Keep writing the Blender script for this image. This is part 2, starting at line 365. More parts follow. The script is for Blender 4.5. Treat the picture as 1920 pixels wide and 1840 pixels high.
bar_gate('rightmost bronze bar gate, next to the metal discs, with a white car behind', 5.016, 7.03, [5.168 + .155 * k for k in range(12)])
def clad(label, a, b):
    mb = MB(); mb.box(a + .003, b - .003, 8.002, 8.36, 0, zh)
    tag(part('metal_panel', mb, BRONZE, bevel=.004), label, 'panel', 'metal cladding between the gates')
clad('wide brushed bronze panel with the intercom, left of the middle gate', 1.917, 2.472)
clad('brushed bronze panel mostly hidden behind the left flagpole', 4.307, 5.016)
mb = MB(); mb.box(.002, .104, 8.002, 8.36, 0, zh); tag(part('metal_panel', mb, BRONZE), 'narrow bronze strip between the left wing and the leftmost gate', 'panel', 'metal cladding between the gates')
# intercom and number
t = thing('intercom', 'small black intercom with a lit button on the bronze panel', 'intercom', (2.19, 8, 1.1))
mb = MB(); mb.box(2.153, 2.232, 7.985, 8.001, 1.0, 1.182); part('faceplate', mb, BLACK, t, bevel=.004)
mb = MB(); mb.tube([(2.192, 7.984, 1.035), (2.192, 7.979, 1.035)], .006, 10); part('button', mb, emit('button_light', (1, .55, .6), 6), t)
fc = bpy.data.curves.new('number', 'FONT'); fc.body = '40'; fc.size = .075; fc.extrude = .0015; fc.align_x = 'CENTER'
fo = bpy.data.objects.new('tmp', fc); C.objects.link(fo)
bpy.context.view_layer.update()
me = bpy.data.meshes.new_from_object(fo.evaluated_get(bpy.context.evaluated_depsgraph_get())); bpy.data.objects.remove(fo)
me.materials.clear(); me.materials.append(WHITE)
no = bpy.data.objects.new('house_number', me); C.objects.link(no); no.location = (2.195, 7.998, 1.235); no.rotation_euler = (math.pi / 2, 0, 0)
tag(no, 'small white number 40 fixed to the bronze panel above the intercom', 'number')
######
*Requirement*. Transcribe the whole listing with nothing added or left out.

*Answer to this problem*.
Keep writing the Blender script for this image. This is part 2, starting at line 365. More parts follow. The script is for Blender 4.5. Treat the picture as 1920 pixels wide and 1840 pixels high.
bar_gate('rightmost bronze bar gate, next to the metal discs, with a white car behind', 5.016, 7.03, [5.168 + .155 * k for k in range(12)])
def clad(label, a, b):
    mb = MB(); mb.box(a + .003, b - .003, 8.002, 8.36, 0, zh)
    tag(part('metal_panel', mb, BRONZE, bevel=.004), label, 'panel', 'metal cladding between the gates')
clad('wide brushed bronze panel with the intercom, left of the middle gate', 1.917, 2.472)
clad('brushed bronze panel mostly hidden behind the left flagpole', 4.307, 5.016)
mb = MB(); mb.box(.002, .104, 8.002, 8.36, 0, zh); tag(part('metal_panel', mb, BRONZE), 'narrow bronze strip between the left wing and the leftmost gate', 'panel', 'metal cladding between the gates')
# intercom and number
t = thing('intercom', 'small black intercom with a lit button on the bronze panel', 'intercom', (2.19, 8, 1.1))
mb = MB(); mb.box(2.153, 2.232, 7.985, 8.001, 1.0, 1.182); part('faceplate', mb, BLACK, t, bevel=.004)
mb = MB(); mb.tube([(2.192, 7.984, 1.035), (2.192, 7.979, 1.035)], .006, 10); part('button', mb, emit('button_light', (1, .55, .6), 6), t)
fc = bpy.data.curves.new('number', 'FONT'); fc.body = '40'; fc.size = .075; fc.extrude = .0015; fc.align_x = 'CENTER'
fo = bpy.data.objects.new('tmp', fc); C.objects.link(fo)
bpy.context.view_layer.update()
me = bpy.data.meshes.new_from_object(fo.evaluated_get(bpy.context.evaluated_depsgraph_get())); bpy.data.objects.remove(fo)
me.materials.clear(); me.materials.append(WHITE)
no = bpy.data.objects.new('house_number', me); C.objects.link(no); no.location = (2.195, 7.998, 1.235); no.rotation_euler = (math.pi / 2, 0, 0)
tag(no, 'small white number 40 fixed to the bronze panel above the intercom', 'number')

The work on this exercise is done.